App-based attendance weakening MGNREGA: Aruna Roy

Workers on protest meanwhile raised slogans saying 'No NREGA, No Votes' and said they're losing employment as the app often does not work due to network issues.

New Delhi: As MGNREGA workers continue their 100-day protest at Delhi’s Jantar Mantar against the recently introduced app-based attendance system, social activist Aruna Roy on Friday said the new system is weakening the law.

Roy, who played a key role in the stir for the rural employment guarantee law, accused the Union government of trying to destroy the law by cutting allocations and making the process of seeking employment difficult by introducing the app-based attendance system and Aadhaar-based payment system.

“Lakhs of people struggled for 10-12 years to get a law to give employment guarantee. Now they’re destroying the law by just issuing an order… I’m not appalled, is this democracy? This cannot be done, you can’t ignore demands of the majority of people on edge of starvation. You gave the smallest amount of succour and now withdrawing it… Is it democracy?” Roy asked.

“They are taking away a constitutional right… They know they cannot do away with the law so they’re making it weak,” she said.

Workers on protest meanwhile raised slogans saying ‘No NREGA, No Votes’ and said they’re losing employment as the app often does not work due to network issues.

Mandavi Devi, a daily wage labourer from Muzaffarpur, Bihar, said getting work in MGNREGA is not easy, and they never get 100 days of work. She said with the new app-based attendance system, many a time their attendance is not marked due to network issues.

“We have to walk 4-5 kilometres to go to the work site. We are ready to work, but after reaching the site, if the attendance does not get marked, then we don’t get paid,” she said.

Sudama Devi, who is also from Muzaffarpur, said the workers prefer working under MGNREGA as it pays more, but the new attendance and Aadhaar-based payment systems are proving to be a hindrance.

“The landlord in the village, we call him ‘Malik’. If we work in his field, he pays Rs 50 for a day, and also verbally abuses us. I have a 10-member family, how would everyone eat for Rs 50? If we work for MGNREGA, we have Rs 200-250,” she said.

The protesting workers also recently met officials from the Rural Development Ministry. Asked what transpired in the meeting, a member of the NREGA Sangharsh Morcha said that the government told them it was not willing to do away with this system.
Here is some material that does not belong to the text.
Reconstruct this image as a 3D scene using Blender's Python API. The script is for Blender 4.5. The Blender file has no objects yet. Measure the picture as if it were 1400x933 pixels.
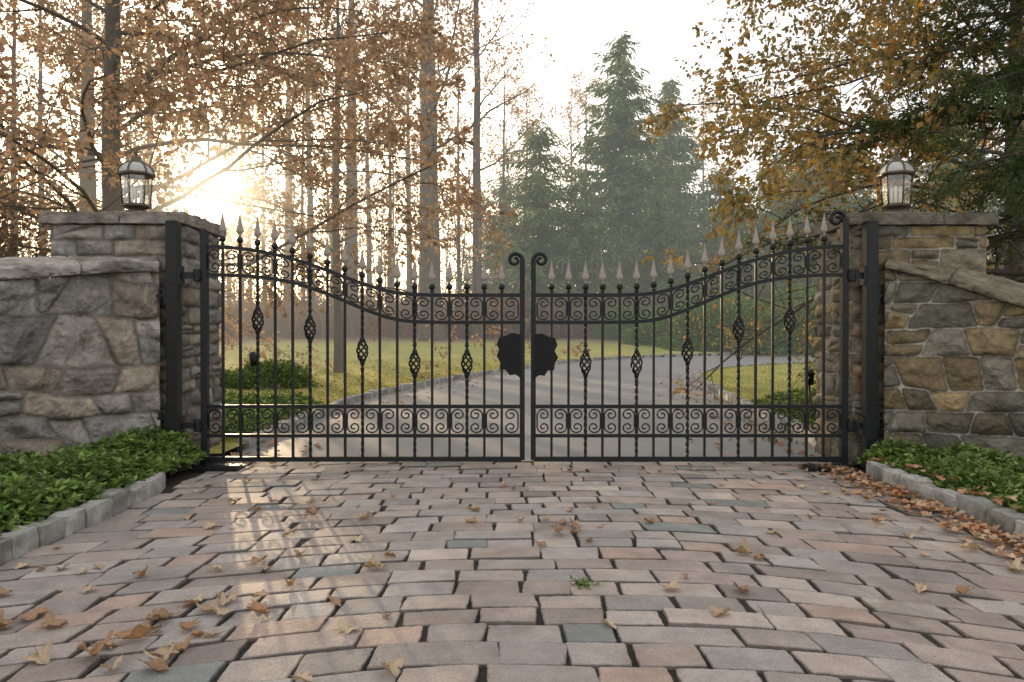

Roy warned that the weakening of MGNREGA will negatively impact the rural economy.

“India could sail through global meltdowns because of such schemes that empower the poor… If you ask a worker what difference MGNREGA made in their lives, they’ll tell you they could feed their families, send their children to school, afford healthcare, it’s that basic,” said Roy.

Workers embarked on a protest in the national capital on February 14, barely a month after digital attendance was made mandatory for MGNREGA, with complaints that their attendance is not getting marked and wages are being deducted.

Mahatma Gandhi National Rural Employment Guarantee Scheme, better known as MGNREGA or NREGA, is a flagship scheme aimed at enhancing the livelihood security of households in rural areas of the country by providing at least 100 days of guaranteed wage employment in a financial year to every household whose adult members volunteer to do unskilled manual work.